The aim of hi-fi is not 'good sound' but 'authentic sound' - it sounds like the original sound. This can be determined scientifically by seeing whether people can distinguish reproduction from live instruments. Tests done this way indicated roughly what performance was needed from the electronics. Make the electronics a bit better than this and it is found that people can't reliably distinguish (by ears alone) between different electronics.

Note that individual preferences are not the issue - people may hate the sound of hi-fi and choose to buy something else. What they should not do is claim that their preferred distortion is somehow more authentic than the much smaller distortion which true hi-fi requires.
+1
But there's another thing, they don't want to believe you.
 
So until then, each of us will have our own preferences and thats the way it is.

but many arguments that contain this theme have logical problems - we all must share a great deal in our perception of natural sound, our individual neural nets already compensate for minor physiological variations - how else do musicians learn, then play together - why do audiences enjoy the results


then there is often the elide into recorded music home reproduction - I always smile at the "realism" comments
modern music recording is itself an interpretive art form with many "unnatural" manipulations from the performance venue vs isolated booths in a studio, to micing choices, thru mixing/mastering - and overwhelmingly the choices are made for commercial success - which entails exploiting audio illusions, cultural conventions, exaggerations, omissions, "hyper realism"
 
Since this topic has diverged for the moment into a discussion of speakers I will pose a question that has been nagging me for a while.

My main speakers are Klipsch Heresy (HBL) from 1976. The design was introduced in 1950 as far as I can find.
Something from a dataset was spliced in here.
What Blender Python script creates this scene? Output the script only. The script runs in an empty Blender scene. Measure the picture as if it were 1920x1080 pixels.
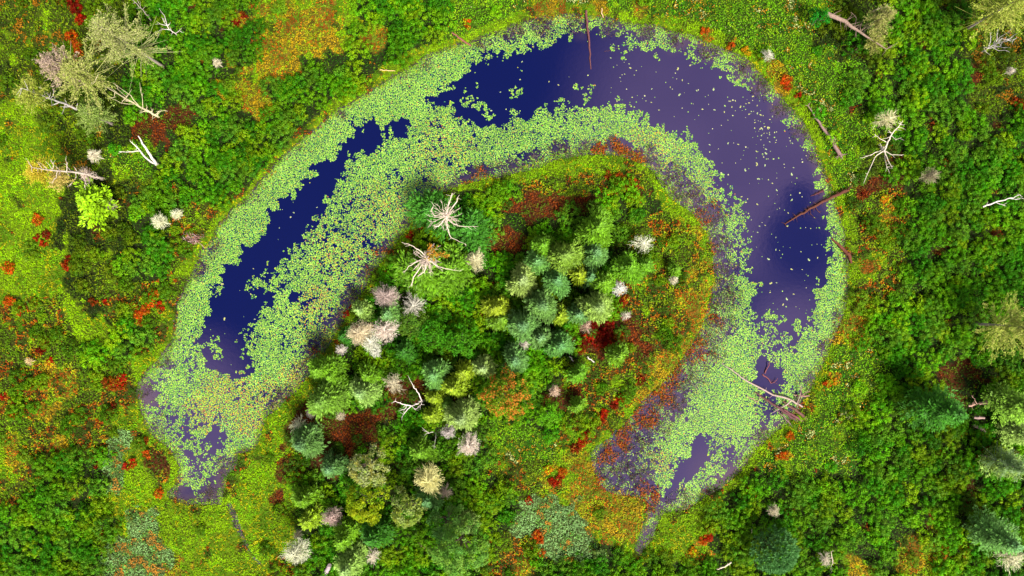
import bpy, math, random
import numpy as np
from mathutils import Vector, Matrix

rng = np.random.default_rng(11)
R_ = random.Random(5)
sc = bpy.context.scene
COL = sc.collection
S = 0.08          # metres of ground per photograph pixel
H = 104.0         # flying height of the camera

# ------------------------------------------------------------------ camera
cd = bpy.data.cameras.new('camera')
cam = bpy.data.objects.new('camera', cd); COL.objects.link(cam)
cam.location = (0, 0, H); cam.rotation_euler = (0, 0, 0)
cd.sensor_width = 36; cd.lens = 36 * H / (1920 * S)
cd.clip_start = 1; cd.clip_end = 6000
sc.camera = cam

# ------------------------------------------------------------------ view
sc.view_settings.view_transform = 'Standard'
sc.view_settings.look = 'None'
sc.view_settings.gamma = 1
sc.view_settings.use_curve_mapping = False
sc.view_settings.exposure = 1.05

# ------------------------------------------------------------------ sky with a broken cloud layer
SUN_EL, SUN_AZ = math.radians(55), math.radians(148)     # azimuth clockwise from +Y
w = bpy.data.worlds.new('World'); sc.world = w; w.use_nodes = True
nt = w.node_tree; N = nt.nodes; L = nt.links
N.clear()
def node(t, **k):
    n = N.new(t)
    for a, b in k.items(): setattr(n, a, b)
    return n
def mth(op, a, b=None, c=None):
    n = node('ShaderNodeMath', operation=op)
    for i, v in enumerate((a, b, c)):
        if v is None: continue
        if isinstance(v, (int, float)): n.inputs[i].default_value = v
        else: L.new(v, n.inputs[i])
    return n.outputs[0]
out = node('ShaderNodeOutputWorld')
sky = node('ShaderNodeTexSky', sky_type='NISHITA', sun_disc=False, sun_elevation=SUN_EL, sun_rotation=SUN_AZ)
bsky = node('ShaderNodeBackground'); bsky.inputs['Strength'].default_value = 0.05
L.new(sky.outputs[0], bsky.inputs['Color'])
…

I'm sure there were changes before the Heresy II in 1985, but I expect they were probably minor. Same for the HIII in 2005.

I know the crossover frequencies changed and efficency increased with each variant.

What I'm wondering about is the compatibility (optimal) for the different versions with respect to being driven by a tube amp vs SS. My suspicion is that part of the reason for change was to product a speaker more in tune with SS amps.

If this is so, then the first generation speakers are the best choice when a tube amp is to be used.
 
Most of the people suggesting the use of transconductance amps only do so with regard to driving single fullrange speakers. In this application they achieve everything that is claimed of them. However they advocate the use of balancing networks to smooth the response.

Shoog
 
People often bring up the red herring of much modern recorded music being quite artificial. All that means is that you should not use it for even informal evaluation of a hi-fi system. By all means use it to check your preferred 'sound'.

The reproduction I was talking about is a comparison between:
instrument or ensemble
vs.
the same, but heard via a microphone, amplifier, loudspeaker system.
This test shows what level of performance is required to satisfy most people. By 'satisfy' I don't mean 'nice sound' but 'indistinguishable from live music'.

If equipment is then safely superior to what the test indicates (to give a margin for error) then something which should be expected is that different examples of such equipment (i.e. different circuits, different measurements but still good enough) should be indistinguishable by ear alone. This is what seems to be found, with very few exceptions. Some of those exceptions seem to be due to listeners noticing correlated but irrelevant factors such as switching clicks. The whole picture is thus self-consistent.

Such equipment can then be used to reproduce both realistic music and highly processed music with a reasonable expectation that it will indeed simply reproduce it. Some people prefer something else, and that is their choice.

Remaining claims about difference probably fall into just a few camps:
1. a few listeners may really be much better at hearing; I suspect that this group does not include nearly as many DIYers or audio journalists as they fondly imagine.
2. lucky correlations, such as clicks.
3. the EM environment, which is difficult to control and test - few audio tests are done in screened rooms and in any case an amplifier must work in the real world of RF pollution.